*** Material provided
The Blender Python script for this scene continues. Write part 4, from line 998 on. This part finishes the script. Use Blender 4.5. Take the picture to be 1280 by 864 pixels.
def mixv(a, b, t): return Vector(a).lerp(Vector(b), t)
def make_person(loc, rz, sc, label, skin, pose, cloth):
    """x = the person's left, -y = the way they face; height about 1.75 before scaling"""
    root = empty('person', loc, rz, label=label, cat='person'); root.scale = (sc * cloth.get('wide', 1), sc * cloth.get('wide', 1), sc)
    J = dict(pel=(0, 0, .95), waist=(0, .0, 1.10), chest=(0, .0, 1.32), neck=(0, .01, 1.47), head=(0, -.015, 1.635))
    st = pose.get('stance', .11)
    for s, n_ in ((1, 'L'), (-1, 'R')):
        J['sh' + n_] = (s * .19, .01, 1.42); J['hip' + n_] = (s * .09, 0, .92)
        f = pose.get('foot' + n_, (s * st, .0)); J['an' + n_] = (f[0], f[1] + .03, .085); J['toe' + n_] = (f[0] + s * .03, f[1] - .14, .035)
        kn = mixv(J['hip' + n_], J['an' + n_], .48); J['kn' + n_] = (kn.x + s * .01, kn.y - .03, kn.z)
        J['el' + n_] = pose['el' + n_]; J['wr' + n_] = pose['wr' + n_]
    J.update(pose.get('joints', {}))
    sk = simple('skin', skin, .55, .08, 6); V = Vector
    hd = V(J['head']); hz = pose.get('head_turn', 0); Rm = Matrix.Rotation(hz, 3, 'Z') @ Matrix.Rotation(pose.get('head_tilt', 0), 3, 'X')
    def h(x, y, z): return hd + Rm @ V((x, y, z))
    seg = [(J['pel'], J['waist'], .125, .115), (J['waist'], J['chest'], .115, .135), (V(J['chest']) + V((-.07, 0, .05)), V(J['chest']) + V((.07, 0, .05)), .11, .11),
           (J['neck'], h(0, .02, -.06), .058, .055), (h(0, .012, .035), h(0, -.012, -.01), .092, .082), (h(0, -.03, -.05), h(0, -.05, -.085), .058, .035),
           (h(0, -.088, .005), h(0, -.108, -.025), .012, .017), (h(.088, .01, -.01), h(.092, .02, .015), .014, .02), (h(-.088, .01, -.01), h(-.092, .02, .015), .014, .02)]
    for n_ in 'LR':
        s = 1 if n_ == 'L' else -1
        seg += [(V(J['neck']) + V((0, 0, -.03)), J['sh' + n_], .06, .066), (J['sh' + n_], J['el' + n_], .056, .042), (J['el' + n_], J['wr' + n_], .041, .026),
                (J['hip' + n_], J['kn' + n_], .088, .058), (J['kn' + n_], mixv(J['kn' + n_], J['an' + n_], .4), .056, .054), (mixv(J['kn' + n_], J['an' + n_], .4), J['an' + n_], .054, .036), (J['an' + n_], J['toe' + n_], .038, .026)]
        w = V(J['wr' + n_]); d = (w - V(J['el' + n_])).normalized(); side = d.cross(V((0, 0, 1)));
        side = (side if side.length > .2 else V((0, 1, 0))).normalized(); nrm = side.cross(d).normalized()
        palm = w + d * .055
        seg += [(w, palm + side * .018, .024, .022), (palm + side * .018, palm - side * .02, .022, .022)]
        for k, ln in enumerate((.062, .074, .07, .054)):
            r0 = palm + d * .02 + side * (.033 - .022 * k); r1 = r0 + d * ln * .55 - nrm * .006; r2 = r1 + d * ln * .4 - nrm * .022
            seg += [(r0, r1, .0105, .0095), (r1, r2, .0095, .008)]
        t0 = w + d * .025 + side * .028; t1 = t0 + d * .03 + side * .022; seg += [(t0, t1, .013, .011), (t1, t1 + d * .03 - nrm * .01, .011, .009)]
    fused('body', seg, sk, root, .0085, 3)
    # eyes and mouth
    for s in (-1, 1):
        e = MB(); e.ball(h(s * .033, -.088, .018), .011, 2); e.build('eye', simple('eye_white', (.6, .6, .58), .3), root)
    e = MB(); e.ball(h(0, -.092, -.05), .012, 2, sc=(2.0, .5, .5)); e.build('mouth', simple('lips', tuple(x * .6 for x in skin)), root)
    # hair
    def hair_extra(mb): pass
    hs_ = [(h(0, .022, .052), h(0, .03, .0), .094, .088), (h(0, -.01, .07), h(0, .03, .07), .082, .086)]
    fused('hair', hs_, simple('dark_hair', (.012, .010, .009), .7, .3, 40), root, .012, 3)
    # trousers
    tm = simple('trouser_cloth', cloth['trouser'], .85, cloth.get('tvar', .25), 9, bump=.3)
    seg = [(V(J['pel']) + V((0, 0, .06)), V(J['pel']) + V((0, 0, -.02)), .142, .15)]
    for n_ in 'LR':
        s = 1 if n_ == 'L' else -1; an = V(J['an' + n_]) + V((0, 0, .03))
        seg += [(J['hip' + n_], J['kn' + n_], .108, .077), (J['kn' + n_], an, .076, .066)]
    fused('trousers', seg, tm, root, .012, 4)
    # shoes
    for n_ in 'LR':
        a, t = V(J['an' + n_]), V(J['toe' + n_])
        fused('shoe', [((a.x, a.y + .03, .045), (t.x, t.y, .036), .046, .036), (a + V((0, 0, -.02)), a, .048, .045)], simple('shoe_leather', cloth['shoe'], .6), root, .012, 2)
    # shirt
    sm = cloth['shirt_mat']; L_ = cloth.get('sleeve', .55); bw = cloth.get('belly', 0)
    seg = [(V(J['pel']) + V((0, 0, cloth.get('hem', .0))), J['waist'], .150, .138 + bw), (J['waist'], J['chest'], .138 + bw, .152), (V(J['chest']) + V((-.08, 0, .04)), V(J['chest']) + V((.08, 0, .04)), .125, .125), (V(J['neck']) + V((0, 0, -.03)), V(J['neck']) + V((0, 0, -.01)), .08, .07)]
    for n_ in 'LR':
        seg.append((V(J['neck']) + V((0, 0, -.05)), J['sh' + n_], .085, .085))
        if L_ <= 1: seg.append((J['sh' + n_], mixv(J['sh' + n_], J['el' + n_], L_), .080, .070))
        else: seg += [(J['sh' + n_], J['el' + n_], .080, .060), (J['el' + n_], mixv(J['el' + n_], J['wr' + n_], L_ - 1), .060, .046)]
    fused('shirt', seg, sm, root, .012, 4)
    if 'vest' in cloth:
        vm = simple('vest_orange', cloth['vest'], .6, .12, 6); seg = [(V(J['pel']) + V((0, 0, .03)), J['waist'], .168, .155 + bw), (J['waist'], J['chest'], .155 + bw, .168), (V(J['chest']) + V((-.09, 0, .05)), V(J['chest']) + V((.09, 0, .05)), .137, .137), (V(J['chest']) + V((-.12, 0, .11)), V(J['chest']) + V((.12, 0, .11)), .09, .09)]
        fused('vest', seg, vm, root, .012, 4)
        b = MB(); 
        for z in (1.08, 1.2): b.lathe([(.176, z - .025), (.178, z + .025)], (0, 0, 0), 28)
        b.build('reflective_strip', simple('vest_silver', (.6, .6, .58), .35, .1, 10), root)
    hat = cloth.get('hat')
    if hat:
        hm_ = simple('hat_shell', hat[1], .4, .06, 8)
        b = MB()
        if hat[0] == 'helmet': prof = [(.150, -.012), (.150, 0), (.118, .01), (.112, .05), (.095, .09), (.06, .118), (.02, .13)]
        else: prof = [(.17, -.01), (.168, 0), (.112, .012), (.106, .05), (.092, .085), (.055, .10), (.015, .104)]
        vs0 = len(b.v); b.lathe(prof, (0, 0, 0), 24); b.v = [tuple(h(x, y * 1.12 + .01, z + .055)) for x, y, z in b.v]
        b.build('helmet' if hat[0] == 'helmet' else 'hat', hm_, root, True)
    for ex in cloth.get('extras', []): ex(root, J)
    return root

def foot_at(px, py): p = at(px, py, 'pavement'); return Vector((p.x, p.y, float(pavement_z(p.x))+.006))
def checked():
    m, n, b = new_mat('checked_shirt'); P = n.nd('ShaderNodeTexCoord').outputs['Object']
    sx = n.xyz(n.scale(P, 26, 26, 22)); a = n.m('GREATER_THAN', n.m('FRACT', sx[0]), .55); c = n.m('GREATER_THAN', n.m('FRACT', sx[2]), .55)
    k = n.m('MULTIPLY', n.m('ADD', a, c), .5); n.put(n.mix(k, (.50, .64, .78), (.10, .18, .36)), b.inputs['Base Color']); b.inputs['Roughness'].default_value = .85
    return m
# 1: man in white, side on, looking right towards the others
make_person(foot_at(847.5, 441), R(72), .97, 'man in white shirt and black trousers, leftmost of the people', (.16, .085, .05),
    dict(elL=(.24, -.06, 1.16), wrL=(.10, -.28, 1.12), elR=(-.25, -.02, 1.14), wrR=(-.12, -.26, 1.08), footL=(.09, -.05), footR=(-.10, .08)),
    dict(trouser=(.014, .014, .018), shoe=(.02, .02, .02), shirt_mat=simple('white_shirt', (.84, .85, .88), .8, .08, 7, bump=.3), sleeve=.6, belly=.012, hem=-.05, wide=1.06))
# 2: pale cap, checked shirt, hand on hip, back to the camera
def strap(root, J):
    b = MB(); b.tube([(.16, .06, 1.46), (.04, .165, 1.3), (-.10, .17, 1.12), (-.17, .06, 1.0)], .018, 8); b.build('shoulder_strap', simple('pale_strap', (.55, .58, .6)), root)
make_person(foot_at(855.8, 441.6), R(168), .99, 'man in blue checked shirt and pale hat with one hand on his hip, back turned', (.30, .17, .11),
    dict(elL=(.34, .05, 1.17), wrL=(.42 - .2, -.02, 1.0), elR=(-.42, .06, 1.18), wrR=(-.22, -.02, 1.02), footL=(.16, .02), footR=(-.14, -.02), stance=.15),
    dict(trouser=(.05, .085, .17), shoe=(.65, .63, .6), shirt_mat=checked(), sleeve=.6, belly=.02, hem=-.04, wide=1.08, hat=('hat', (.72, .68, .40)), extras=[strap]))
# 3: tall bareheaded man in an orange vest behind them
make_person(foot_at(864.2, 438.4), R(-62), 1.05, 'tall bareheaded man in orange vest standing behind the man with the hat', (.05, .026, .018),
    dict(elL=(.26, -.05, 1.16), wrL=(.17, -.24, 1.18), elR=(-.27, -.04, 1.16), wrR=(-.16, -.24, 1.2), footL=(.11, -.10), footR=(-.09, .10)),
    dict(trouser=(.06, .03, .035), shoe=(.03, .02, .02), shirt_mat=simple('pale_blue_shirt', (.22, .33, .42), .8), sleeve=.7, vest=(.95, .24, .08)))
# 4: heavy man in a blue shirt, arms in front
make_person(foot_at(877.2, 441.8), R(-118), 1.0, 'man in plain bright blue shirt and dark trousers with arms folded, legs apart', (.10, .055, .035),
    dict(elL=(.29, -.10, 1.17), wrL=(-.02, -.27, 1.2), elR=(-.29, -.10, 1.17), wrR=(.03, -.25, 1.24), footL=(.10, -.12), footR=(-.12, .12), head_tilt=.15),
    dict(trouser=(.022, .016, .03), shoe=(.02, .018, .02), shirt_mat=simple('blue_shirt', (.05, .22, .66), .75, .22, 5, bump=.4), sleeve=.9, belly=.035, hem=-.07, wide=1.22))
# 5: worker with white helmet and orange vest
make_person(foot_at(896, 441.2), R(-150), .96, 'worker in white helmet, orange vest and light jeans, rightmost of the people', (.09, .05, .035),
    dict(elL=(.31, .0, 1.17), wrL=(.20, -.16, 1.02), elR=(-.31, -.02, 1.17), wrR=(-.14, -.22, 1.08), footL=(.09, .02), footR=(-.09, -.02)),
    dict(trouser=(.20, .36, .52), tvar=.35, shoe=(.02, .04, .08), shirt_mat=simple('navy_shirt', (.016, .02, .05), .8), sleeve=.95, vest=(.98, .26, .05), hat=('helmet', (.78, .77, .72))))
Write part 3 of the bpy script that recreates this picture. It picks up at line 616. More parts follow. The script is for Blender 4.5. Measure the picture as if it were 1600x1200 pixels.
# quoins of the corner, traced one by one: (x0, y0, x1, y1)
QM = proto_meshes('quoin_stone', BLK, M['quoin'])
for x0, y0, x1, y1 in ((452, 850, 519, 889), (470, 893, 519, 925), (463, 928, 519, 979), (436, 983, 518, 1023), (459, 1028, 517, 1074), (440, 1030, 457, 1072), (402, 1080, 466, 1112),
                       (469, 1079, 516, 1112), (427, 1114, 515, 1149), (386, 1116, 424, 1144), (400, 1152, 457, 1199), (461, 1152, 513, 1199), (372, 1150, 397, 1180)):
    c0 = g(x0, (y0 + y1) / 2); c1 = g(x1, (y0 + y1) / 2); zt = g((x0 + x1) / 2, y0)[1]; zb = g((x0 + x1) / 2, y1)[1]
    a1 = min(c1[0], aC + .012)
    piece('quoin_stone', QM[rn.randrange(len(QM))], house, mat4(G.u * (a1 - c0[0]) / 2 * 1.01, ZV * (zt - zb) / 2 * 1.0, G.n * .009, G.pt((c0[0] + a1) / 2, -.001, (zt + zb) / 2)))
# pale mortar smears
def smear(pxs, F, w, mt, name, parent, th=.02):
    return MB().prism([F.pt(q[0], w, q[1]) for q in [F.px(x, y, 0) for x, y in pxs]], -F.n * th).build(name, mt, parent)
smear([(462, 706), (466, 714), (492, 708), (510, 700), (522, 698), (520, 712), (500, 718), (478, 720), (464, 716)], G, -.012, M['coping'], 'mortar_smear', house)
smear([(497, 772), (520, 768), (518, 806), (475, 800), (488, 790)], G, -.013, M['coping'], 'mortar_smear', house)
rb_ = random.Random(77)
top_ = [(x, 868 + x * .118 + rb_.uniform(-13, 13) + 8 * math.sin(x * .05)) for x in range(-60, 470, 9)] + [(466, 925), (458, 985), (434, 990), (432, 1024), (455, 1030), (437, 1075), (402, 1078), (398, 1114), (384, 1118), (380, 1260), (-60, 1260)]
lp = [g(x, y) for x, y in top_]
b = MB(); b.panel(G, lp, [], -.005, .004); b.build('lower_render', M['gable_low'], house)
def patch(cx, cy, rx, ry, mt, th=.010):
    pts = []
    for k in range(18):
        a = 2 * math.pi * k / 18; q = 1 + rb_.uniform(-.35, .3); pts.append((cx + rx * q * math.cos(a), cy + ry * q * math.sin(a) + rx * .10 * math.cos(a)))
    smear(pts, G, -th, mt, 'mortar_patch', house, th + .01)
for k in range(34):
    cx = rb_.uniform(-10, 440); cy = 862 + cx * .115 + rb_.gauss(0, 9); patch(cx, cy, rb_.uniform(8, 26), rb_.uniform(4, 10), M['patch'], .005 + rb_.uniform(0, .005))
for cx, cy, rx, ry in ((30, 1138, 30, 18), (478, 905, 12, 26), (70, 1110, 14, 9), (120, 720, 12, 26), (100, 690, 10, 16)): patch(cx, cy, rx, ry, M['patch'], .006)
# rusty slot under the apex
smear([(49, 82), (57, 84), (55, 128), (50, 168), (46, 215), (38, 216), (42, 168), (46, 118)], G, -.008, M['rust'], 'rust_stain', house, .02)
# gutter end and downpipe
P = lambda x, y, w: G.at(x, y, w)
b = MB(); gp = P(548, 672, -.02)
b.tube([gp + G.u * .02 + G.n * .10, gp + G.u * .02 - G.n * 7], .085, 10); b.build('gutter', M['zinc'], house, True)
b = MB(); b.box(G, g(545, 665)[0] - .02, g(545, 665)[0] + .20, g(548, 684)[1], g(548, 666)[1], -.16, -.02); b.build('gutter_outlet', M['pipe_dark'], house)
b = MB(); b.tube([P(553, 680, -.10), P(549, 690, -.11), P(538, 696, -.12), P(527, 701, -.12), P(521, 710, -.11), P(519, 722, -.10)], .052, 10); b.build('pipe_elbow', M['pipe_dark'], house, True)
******
Stated task →
Repeat only what runs from the line holding "b = MB(); b.panel(G, lp, [], -.005, .004);" to the end of the data, keeping every line exactly as written, first and last included.

Exercise response →
b = MB(); b.panel(G, lp, [], -.005, .004); b.build('lower_render', M['gable_low'], house)
def patch(cx, cy, rx, ry, mt, th=.010):
    pts = []
    for k in range(18):
        a = 2 * math.pi * k / 18; q = 1 + rb_.uniform(-.35, .3); pts.append((cx + rx * q * math.cos(a), cy + ry * q * math.sin(a) + rx * .10 * math.cos(a)))
    smear(pts, G, -th, mt, 'mortar_patch', house, th + .01)
for k in range(34):
    cx = rb_.uniform(-10, 440); cy = 862 + cx * .115 + rb_.gauss(0, 9); patch(cx, cy, rb_.uniform(8, 26), rb_.uniform(4, 10), M['patch'], .005 + rb_.uniform(0, .005))
for cx, cy, rx, ry in ((30, 1138, 30, 18), (478, 905, 12, 26), (70, 1110, 14, 9), (120, 720, 12, 26), (100, 690, 10, 16)): patch(cx, cy, rx, ry, M['patch'], .006)
# rusty slot under the apex
smear([(49, 82), (57, 84), (55, 128), (50, 168), (46, 215), (38, 216), (42, 168), (46, 118)], G, -.008, M['rust'], 'rust_stain', house, .02)
# gutter end and downpipe
P = lambda x, y, w: G.at(x, y, w)
b = MB(); gp = P(548, 672, -.02)
b.tube([gp + G.u * .02 + G.n * .10, gp + G.u * .02 - G.n * 7], .085, 10); b.build('gutter', M['zinc'], house, True)
b = MB(); b.box(G, g(545, 665)[0] - .02, g(545, 665)[0] + .20, g(548, 684)[1], g(548, 666)[1], -.16, -.02); b.build('gutter_outlet', M['pipe_dark'], house)
b = MB(); b.tube([P(553, 680, -.10), P(549, 690, -.11), P(538, 696, -.12), P(527, 701, -.12), P(521, 710, -.11), P(519, 722, -.10)], .052, 10); b.build('pipe_elbow', M['pipe_dark'], house, True)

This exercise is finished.